Dünyada alçak gönüllü olanlara müjdeler olsun; kıyamet günü onlar kürsî sâhibleridir. Dünyada ara bulup barıştıranlara müjdeler olsun; kıyamette Firdevs Cenneti'ne onlar vâris olacaklardır. (Hazret-i Îsâ)”

Şemseddin Muhammet’in diğer kitabı olan (Mensekü'l-Kasidi'z-Za'îr) eserinde ise ziyaret edilmesi tasarlanan ibadet yerlerini anlatmaktadır.

Akşehirli âlim ömrünün sonlarında Medine-i Münevverde yerleşerek 739 H.(1338 M.) de vefat etti. (İthafül-İzhar) kitabının yazarına göre tahsil için yaptığı seyahatler kendisini ihtiyar yapmıştı. Bu hesaba göre Şemseddin Muhammet 1270’li yıllarda Akşehir’de doğmuştur.

AKŞEHİRLİ TARİHÇİ BİR SEYYAH: MUHAMMED CELALEDDİN

             Muhammed Celaleddin Akşehri hem tarihçi hem de bir seyyahtır. Anadolu Selçuklu Devrinde Hicrı 665'te (M 1267)de Akşehir’de doğmuştur.

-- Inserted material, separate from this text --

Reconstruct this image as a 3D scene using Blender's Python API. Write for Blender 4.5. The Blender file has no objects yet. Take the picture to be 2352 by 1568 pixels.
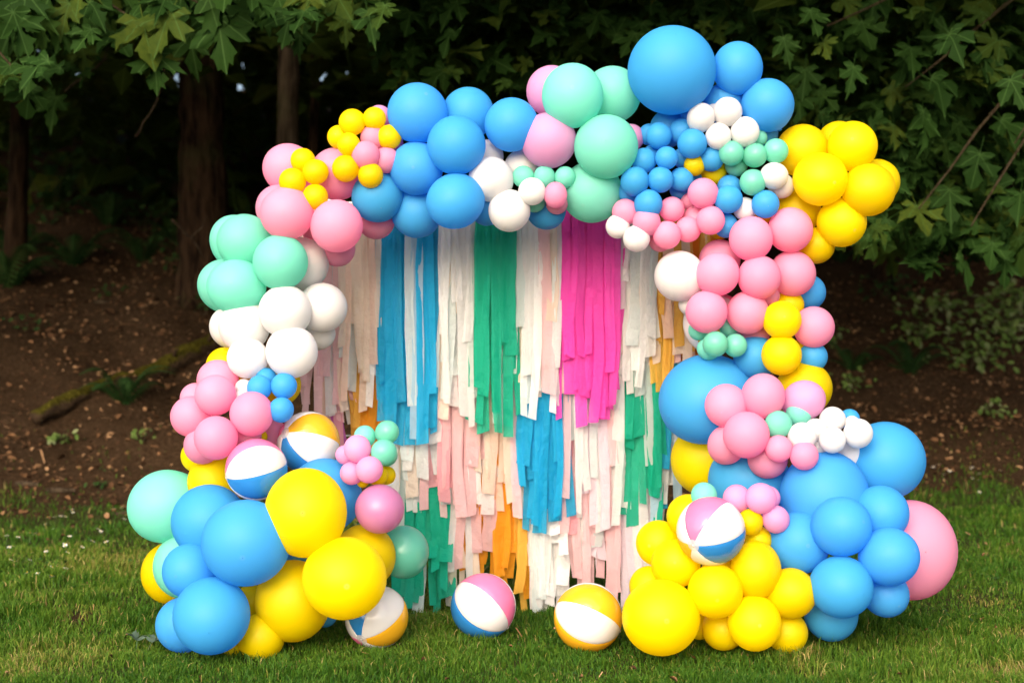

            Moğolların işgali altındaki Anadolu’da büyük zorluklar içerisinde çocukluğunu geçirdi. Yeterli eğitimi alamadığını düşünerek Akşehir’den Mısır'a gitmiş, oradan Fas'a uzanarak Endülüs'e (İspanya’ya) geçmiş ve Ebu Ca'fer İbnü'z-Zübeyr ve Muhammed b. lsa gibi hocalardan ders almıştır.

            İbn Hacer'in bildirdiğine göre doğunun ve batının pek çok şehrinden ve hadiselerinden bahseden seyahatnamesi birkaç cilt tutmakta imiş. Acaba bu eserden geriye bir şey kaldı mı? Ne yazık ki bu büyük seyahatname günümüze ulaşmamıştır.

            Son zamanlarını Medine'de geçiren Celaleddın Akşehri 731/1331 yılında Medine’de vefat etmiş ve buraya defnedilmiştir.

            Akşehir’de doğan bu Anadolu kökenli seyyah derviş-alimin Medine’deki Müslümanların ilk mezarlığı olan Bakı Mezarlığı’nda yatanlarla ilgili Ravda namında bir eserinin bulunduğu belirtiliyor. Türkçe de Ravza olarak bilinen Ravda, cennet bahçesi anlamına gelmektedir.